Goal:
Copy out exactly the lines from the start of the data to the line containing "from math import". Include both.
○ ○ ○
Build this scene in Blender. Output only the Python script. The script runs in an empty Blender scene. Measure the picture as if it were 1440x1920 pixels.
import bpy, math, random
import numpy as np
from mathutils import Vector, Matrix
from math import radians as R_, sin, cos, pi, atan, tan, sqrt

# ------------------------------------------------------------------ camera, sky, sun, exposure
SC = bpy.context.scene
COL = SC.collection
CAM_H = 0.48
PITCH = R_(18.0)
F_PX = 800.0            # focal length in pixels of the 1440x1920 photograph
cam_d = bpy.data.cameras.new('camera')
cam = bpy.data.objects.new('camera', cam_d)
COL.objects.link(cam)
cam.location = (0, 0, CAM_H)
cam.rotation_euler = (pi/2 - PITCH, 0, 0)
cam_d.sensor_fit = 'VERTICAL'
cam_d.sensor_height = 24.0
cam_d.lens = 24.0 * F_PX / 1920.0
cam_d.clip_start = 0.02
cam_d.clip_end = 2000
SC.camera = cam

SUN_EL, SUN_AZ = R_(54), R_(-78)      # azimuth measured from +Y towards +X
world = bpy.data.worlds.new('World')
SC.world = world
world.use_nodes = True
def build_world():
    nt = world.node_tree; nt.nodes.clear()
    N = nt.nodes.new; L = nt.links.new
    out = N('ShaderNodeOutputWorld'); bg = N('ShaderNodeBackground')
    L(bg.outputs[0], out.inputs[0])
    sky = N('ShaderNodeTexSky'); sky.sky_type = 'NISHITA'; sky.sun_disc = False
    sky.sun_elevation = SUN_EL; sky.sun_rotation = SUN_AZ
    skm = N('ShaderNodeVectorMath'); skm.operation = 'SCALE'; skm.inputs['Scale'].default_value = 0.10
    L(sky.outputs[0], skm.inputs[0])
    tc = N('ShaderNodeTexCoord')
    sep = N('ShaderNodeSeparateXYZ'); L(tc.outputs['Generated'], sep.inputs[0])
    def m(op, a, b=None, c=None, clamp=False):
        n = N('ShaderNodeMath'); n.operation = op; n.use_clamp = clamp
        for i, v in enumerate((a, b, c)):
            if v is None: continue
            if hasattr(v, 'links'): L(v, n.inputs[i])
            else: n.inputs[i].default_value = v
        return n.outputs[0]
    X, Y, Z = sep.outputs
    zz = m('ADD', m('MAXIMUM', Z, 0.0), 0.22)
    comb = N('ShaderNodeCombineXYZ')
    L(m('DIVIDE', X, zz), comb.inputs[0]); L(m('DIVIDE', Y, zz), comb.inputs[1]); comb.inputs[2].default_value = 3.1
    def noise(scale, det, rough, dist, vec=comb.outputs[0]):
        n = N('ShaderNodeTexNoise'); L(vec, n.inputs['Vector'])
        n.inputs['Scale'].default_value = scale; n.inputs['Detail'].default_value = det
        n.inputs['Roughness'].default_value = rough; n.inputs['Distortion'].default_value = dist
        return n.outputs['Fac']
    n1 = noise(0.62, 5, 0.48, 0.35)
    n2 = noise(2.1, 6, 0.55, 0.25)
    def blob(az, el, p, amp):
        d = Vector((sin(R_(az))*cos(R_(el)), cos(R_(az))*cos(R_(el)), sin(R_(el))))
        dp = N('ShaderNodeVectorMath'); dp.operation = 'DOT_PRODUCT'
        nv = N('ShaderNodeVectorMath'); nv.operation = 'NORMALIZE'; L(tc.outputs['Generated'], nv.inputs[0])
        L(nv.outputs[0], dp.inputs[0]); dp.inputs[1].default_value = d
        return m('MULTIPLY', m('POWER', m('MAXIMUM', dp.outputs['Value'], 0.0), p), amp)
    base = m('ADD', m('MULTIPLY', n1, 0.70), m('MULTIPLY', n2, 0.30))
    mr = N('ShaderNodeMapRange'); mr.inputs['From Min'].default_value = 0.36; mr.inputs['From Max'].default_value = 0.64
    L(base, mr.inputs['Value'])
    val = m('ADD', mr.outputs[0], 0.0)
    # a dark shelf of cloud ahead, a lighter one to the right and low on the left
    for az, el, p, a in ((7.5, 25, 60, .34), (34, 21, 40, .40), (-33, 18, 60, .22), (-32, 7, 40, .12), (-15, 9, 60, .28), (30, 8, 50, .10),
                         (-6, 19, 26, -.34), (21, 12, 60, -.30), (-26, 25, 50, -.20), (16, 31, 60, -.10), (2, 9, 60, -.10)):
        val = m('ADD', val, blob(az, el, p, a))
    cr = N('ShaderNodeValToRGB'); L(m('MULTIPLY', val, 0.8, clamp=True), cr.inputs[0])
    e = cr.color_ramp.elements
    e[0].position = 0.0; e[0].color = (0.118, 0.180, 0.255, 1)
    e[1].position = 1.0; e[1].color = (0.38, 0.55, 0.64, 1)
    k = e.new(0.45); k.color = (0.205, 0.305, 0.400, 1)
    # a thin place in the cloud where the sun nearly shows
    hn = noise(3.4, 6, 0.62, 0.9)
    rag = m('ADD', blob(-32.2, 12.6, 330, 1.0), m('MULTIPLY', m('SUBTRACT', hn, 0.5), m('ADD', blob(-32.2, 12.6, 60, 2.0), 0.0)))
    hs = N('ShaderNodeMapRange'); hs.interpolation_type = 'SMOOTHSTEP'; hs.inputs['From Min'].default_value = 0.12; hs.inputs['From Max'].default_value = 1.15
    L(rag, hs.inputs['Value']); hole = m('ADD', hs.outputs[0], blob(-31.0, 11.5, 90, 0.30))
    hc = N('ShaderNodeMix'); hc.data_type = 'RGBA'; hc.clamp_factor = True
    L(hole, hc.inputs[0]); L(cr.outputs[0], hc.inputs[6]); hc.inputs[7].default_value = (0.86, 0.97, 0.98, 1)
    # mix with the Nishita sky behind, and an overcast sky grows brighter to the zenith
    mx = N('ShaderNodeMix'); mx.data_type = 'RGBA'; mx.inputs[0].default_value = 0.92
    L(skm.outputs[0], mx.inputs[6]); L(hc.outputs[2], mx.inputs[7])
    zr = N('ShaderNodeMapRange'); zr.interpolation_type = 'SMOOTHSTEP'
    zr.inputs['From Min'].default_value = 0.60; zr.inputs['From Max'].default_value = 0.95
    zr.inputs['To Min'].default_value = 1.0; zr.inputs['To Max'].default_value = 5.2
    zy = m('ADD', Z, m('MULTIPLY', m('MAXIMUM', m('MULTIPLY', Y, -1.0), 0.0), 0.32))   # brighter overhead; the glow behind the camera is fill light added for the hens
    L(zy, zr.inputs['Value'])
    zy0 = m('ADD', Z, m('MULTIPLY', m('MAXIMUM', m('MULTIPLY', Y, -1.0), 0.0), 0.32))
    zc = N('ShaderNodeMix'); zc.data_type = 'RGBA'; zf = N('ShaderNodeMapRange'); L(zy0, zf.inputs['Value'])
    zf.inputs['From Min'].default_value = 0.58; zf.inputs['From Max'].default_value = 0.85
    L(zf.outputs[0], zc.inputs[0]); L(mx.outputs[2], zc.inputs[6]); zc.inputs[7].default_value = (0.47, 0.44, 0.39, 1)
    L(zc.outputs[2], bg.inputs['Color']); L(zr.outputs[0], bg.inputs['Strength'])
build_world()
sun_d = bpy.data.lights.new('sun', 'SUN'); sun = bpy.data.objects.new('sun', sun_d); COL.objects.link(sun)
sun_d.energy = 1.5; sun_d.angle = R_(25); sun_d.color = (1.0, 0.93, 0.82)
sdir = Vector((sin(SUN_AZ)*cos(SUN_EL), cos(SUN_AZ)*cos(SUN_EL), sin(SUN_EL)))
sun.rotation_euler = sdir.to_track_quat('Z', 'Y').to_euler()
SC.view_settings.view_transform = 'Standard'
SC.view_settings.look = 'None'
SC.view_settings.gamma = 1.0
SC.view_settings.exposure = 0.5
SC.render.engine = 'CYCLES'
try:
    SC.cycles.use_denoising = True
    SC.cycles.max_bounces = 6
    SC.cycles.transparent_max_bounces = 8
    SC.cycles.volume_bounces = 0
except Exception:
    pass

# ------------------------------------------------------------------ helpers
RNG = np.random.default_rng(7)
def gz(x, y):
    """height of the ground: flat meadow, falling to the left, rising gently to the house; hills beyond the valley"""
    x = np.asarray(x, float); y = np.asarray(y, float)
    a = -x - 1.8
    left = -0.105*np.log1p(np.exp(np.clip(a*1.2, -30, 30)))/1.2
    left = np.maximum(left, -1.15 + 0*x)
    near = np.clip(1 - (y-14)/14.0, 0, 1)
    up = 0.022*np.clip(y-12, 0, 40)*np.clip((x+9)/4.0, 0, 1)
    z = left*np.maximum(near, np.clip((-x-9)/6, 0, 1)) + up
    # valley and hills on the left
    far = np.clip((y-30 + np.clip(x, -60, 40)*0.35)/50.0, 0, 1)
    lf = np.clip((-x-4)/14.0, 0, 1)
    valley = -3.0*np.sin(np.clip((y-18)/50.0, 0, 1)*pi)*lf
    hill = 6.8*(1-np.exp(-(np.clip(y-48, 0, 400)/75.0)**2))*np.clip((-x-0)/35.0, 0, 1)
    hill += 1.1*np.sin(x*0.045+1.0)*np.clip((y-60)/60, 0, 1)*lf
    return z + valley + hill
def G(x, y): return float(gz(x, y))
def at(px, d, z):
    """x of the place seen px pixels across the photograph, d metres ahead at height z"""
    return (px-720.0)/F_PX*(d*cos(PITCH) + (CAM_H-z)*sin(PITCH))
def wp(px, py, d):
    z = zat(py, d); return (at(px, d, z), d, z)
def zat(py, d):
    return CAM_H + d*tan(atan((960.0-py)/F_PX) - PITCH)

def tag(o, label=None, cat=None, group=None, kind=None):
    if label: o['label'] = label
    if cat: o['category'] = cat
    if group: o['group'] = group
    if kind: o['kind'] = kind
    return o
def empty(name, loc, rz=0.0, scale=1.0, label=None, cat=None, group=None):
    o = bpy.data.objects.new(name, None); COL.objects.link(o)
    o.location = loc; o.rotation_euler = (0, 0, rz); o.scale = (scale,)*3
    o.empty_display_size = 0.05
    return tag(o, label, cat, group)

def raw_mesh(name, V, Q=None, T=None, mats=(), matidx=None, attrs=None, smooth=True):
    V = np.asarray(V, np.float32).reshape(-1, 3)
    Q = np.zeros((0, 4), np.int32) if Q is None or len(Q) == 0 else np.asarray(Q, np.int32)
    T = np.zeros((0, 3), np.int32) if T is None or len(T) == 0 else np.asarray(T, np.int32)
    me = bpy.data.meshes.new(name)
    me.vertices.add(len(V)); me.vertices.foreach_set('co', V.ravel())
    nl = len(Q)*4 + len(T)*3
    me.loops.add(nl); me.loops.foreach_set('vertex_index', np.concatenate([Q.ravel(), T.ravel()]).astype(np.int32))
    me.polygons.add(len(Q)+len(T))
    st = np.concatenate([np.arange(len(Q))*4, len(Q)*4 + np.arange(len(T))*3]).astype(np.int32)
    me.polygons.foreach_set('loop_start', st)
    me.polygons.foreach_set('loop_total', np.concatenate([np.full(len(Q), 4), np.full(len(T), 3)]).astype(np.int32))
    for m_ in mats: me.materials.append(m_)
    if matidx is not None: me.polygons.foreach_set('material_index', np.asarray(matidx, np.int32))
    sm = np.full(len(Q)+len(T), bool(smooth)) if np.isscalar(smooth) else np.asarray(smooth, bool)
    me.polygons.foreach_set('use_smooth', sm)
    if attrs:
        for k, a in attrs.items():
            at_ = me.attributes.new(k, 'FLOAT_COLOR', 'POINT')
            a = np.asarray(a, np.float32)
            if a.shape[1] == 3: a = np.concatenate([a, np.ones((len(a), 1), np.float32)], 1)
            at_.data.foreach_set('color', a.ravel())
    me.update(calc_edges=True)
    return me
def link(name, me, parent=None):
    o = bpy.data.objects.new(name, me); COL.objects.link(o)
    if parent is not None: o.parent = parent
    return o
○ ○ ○
Result for this exercise:
Build this scene in Blender. Output only the Python script. The script runs in an empty Blender scene. Measure the picture as if it were 1440x1920 pixels.
import bpy, math, random
import numpy as np
from mathutils import Vector, Matrix
from math import radians as R_, sin, cos, pi, atan, tan, sqrt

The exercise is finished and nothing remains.